Friday, June 26, 2015

Porcupines! or, How to make one package of meat fill an entire casserole

Today, we at A Book of Cookrye are making meatballs! However, we aren't making just any meatballs. Normally, we take meatballs very literally. Aside from some seasonings, we make ours with nothing but meat. But today, we figure if anyone would know how to stretch meat, it's people living in the Depression. Therefore, we're consulting Mrs. George Thurn's book again and perpetrating this:
"And I said to him, 'I know the depression's on if ya gotta find work with your hands, but keep'em off of me!'"

Seems pretty straightforward, yes?
That's... a lot of milk.

We at A Book of Cookrye were going to use raw rice, but we ended up cadging this off of a friend instead.

People have been adding bread crumbs, crushed cereal, and such to meatballs for a long time, so why does rice look so weird here?

But you know what? There's a Depression on, and this made one tray of meat nearly fill a bowl.
It's like magic.

We at A Book of Cookrye made an executive decision at this point. We do not like canned tomato soup enough to let this much ground beef stew in it, even if we did just cut it with a lot of rice and such. We used spaghetti sauce instead.

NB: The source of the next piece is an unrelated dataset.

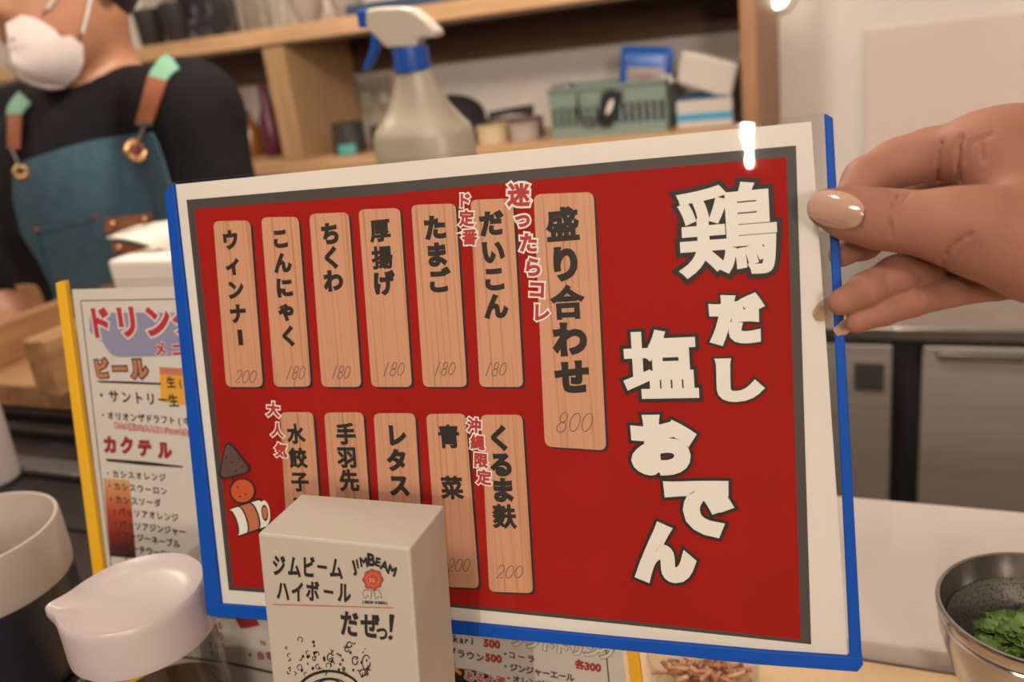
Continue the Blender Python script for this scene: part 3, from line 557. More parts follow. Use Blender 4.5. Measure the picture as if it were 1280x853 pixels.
# cup
rim = onz(58, 668, -.235); cc = onz(-45, 668, -.235); R_ = abs(rim[0] - cc[0]) * .93
cup = thing('cup', 'large dark cup with a cream glazed rim at the left edge of the counter', 'cup', (cc[0], cc[1], ZK)); hc = -.235 - ZK
mb = MB(); mb.lathe((cc[0], cc[1], ZK), [(R_*.78, 0), (R_*.86, .004), (R_*.97, hc*.35), (R_*.985, hc*.66)], 56, cap=False); mb.lathe((cc[0], cc[1], ZK), [(R_*.78, 0), (.0004, 0)], 56, cap=False); mb.build('body', navy_g, cup, True)
mb = MB(); mb.lathe((cc[0], cc[1], ZK), [(R_*.985, hc*.655), (R_*1.0, hc*.70), (R_*1.0, hc*.97), (R_*.985, hc), (R_*.95, hc), (R_*.935, hc*.97), (R_*.90, hc*.5), (R_*.7, .012), (0.0005, .010)], 56, cap=False); mb.build('glazed_rim', cream, cup, True, angle=60)
# soy pot: white lid with a pouring spout on a glass body
lc = onz(172, 762, -.232); rl = .5 * np.linalg.norm(onz(266, 752, -.235) - onz(86, 775, -.235)) * .97
pot = thing('soy_pot', 'small glass soy pot with a white spouted lid in front of the drink menu', 'pot', (lc[0], lc[1], ZK)); hp = -.222 - ZK
lid_m = mat('lid_plastic', (0.50, 0.425, 0.43), 0.32)
HL = .024
sd = onz(80, 768, -.228) - lc; th0 = math.atan2(sd[1], sd[0]); NL = 96; rows = []
def lid_ring(r, z, b):                                               # ring with the pouring lip pulled out by b
    out = []
    for k in range(NL):
        a = 2*math.pi*k/NL; d = (a - th0 + math.pi) % (2*math.pi) - math.pi; q = rl * (r + b * (.16 * math.exp(-(d/.16)**2) + .06 * math.exp(-(d/.34)**2))); out.append(A(lc[0] + q*math.cos(a), lc[1] + q*math.sin(a), ZK + z))
    return out
for r, z, b in ((.95, hp - HL, 0), (1.0, hp - HL + .0004, 0), (1.005, hp - HL + .003, 0), (1.0, hp - HL*.66, .04), (.995, hp - HL*.48, .22), (.99, hp - .0075, .72), (.985, hp - .004, .98), (.975, hp - .001, 1.0), (.955, hp, .98), (.93, hp - .0006, .93), (.88, hp - .0030, .75), (.62, hp - .0046, .35), (.30, hp - .0052, .05), (.01, hp - .0054, 0)): rows += lid_ring(r, z, b)
mb = MB(); nr = len(rows) // NL; mb.add(rows, [(i*NL+k, i*NL+(k+1) % NL, (i+1)*NL+(k+1) % NL, (i+1)*NL+k) for i in range(nr-1) for k in range(NL)] + [tuple(range(NL))[::-1], tuple((nr-1)*NL + k for k in range(NL))]); lid = mb.build('lid', lid_m, pot, True, angle=50)
glass = clear_mat('clear_glass', (0.93, 0.93, 0.91), 0.04, 1.5)
mb = MB(); mb.lathe((lc[0], lc[1], ZK), [(rl*.80, 0), (rl*.90, .003), (rl*.97, hp*.3), (rl*.94, hp - .0255), (rl*.90, hp - .0255), (rl*.91, hp*.3), (rl*.84, .008), (.0004, .007)], 48, cap=False); mb.lathe((lc[0], lc[1], ZK), [(rl*.80, 0), (.0004, 0)], 48, cap=False); mb.build('glass_body', glass, pot, True, angle=60)
mb = MB(); mb.lathe((lc[0], lc[1], ZK), [(.0004, .008), (rl*.83, .0085), (rl*.90, hp*.3), (rl*.90, hp*.42), (.0004, hp*.42)], 40, cap=False); mb.build('soy_sauce', mat('soy_sauce', (0.03, 0.010, 0.005), .15), pot, True, angle=50)
# bottle behind the cup
wb = ony(-27, 545, YA + .05)
bt = thing('bottle', 'pale squeeze bottle behind the cup at the left edge', 'bottle', (wb[0], wb[1], ZT + .004)); pale = mat('pale_bottle', (0.36, 0.31, 0.29), .35); hb_ = .145
mb = MB(); mb.lathe((wb[0], wb[1], ZT + .004), [(.020, 0), (.024, .004), (.025, .07), (.020, .10), (.011, .118), (.010, .122)], 36); mb.build('body', pale, bt, True)
mb = MB(); mb.lathe((wb[0], wb[1], ZT + .126), [(.012, 0), (.012, .012), (.006, .016), (.003, .034)], 24); mb.build('cap', pale, bt, True)
# herb strainer bowl
zr = -.280; bc = onz(1302, 757, zr); rb = np.linalg.norm(bc - onz(1177, 764, zr))
bowl = thing('strainer_bowl', 'small steel bowl with a mesh strainer of green herbs at the right edge', 'bowl', (bc[0], bc[1], ZT)); hz = zr - ZT; bz = (bc[0], bc[1], ZT)
mb = MB(); mb.lathe(bz, [(rb*.55, 0), (rb*.60, .003), (rb*.80, hz*.35), (rb*.955, hz*.72), (rb*.97, hz*.84), (rb*.93, hz*.86), (rb*.90, hz*.74), (rb*.74, hz*.36), (rb*.5, .006), (.0004, .005)], 72, cap=False); mb.lathe(bz, [(rb*.55, 0), (.0004, 0)], 72, cap=False); mb.build('outer_bowl', steel_bright, bowl, True, angle=50)
mb = MB(); mb.lathe(bz, [(rb*.90, hz*.80), (rb*.985, hz*.90), (rb*1.0, hz*.985), (rb*.985, hz*1.0), (rb*.955, hz*.995), (rb*.935, hz*.93), (rb*.885, hz*.80), (rb*.90, hz*.80)], 80, cap=False); mb.build('strainer_rim', steel_bright, bowl, True, angle=60)
mesh_m = bpy.data.materials.new('wire_mesh'); mesh_m.use_nodes = True; nt = mesh_m.node_tree; N = nt.nodes; Lk = nt.links
tc = N.new('ShaderNodeTexCoord'); vo = N.new('ShaderNodeTexVoronoi'); vo.inputs['Scale'].default_value = 750; cr = N.new('ShaderNodeValToRGB'); cr.color_ramp.elements[0].position = .28; cr.color_ramp.elements[1].position = .34
cr.color_ramp.elements[0].color = (.02, .018, .016, 1); cr.color_ramp.elements[1].color = (.25, .23, .21, 1); Lk.new(tc.outputs['Object'], vo.inputs['Vector']); Lk.new(vo.outputs['Distance'], cr.inputs[0]); Lk.new(cr.outputs[0], N['Principled BSDF'].inputs['Base Color']); N['Principled BSDF'].inputs['Metallic'].default_value = .7; N['Principled BSDF'].inputs['Roughness'].default_value = .35
mb = MB(); mb.lathe(bz, [(rb*.90, hz - .012), (rb*.86, hz - .024), (rb*.68, hz - .038), (rb*.40, hz - .045), (.0004, hz - .046), (.0004, hz - .0445), (rb*.39, hz - .0435), (rb*.66, hz - .0365), (rb*.84, hz - .023), (rb*.88, hz - .012)], 64, cap=False); mb.build('wire_basket', mesh_m, bowl, True, angle=60)
herb = noise_mat('herb_green', (0.055, 0.12, 0.015), (0.12, 0.20, 0.03), 60, rough=0.45)
mb = MB(); rh = random.Random(11)
for k in range(150):
    a = rh.uniform(0, 6.28); rr = rb * .62 * math.sqrt(rh.random()); hh = hz - .030 + (rb*.62 - rr) * .42 + rh.uniform(0, .005); c = A(bc[0] + rr*math.cos(a), bc[1] + rr*math.sin(a), ZT + hh)
    w, l = rh.uniform(.0025, .005), rh.uniform(.005, .010); th = rh.uniform(0, 6.28); d = A(math.cos(th), math.sin(th), rh.uniform(-.3, .7)); d = nrm(d); s_ = nrm(np.cross(d, (0, 0, 1))); up_ = np.cross(s_, d)
    G = [[c + d*l*(i/4 - .5) + s_*w*q*math.sin(math.pi*(.08 + .84*i/4)) + up_*(.35*w*q*q + .25*l*(i/4-.5)**2*rh.uniform(.4, 2)) for q in (-1, -.5, 0, .5, 1)] for i in range(5)]
    mb.sheet(G, .0004)
o = mb.build('herb_heap', herb, bowl, True, angle=80); o['kind'] = 'stuff'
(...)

And no, we're not kidding when we said this really stretched out the meat. As you can see, we ended up stacking the meatballs and they barely filled our really big casserole. Admittedly, we accidentally ended up doubling this recipe when we checked the meat label and realized it was twice as much as called for (Wheeee! Surprise meat!!), but this is a lot of meatball. We ended up layering them with sauce on top to possible keep them separated. We had no idea if they would remain meatballs or if they would merge into one massive casserole-sized wad of meat, spaghetti sauce, and rice.
We then realized that they weren't supposed to bake for 35 minutes. It's 35 minutes with the lid off and another 35 with the lid on. That's seventy minutes!

Look at the little bristly porcupines! Incidentally, someone asked what I was making when I pulled this out of the oven. Upon my answering "porcupine balls," he thought I had procured porcupine meat. Meanwhile, I'm not sure how I kept from giggling every time I thought about the phrase "porcupine balls."

 As you can see, the rice turned into reasonably convincing porcupine quills.

Also, quite fortunately, the porcupine balls had not coalesced into a massive porcupine. I understand it's always better when different balls stay separate. Putting them on top of spaghetti seemed redundant with the rice in them already, so we just dumped them out and got a fork.

You know how rice tastes when you eat it last so you can mix it with whatever sauce, crumbled-off food bits, and other things fell back onto the plate? That's what these were. We liked them a lot. However, cook them covered the whole time. I don't know what cooking them uncovered half the time was supposed to do, but it meant the balls on top had crunchy rice sticking out of them.


  1. My elementary school served porcupine balls and they were NOT GOOD. Like, gag reflex not good. Must have been tomato soup.

    1. Yeah, the meatballs themselves are a pretty normal recipe aside from the rice. But cooking them in tomato soup just sounded terrible.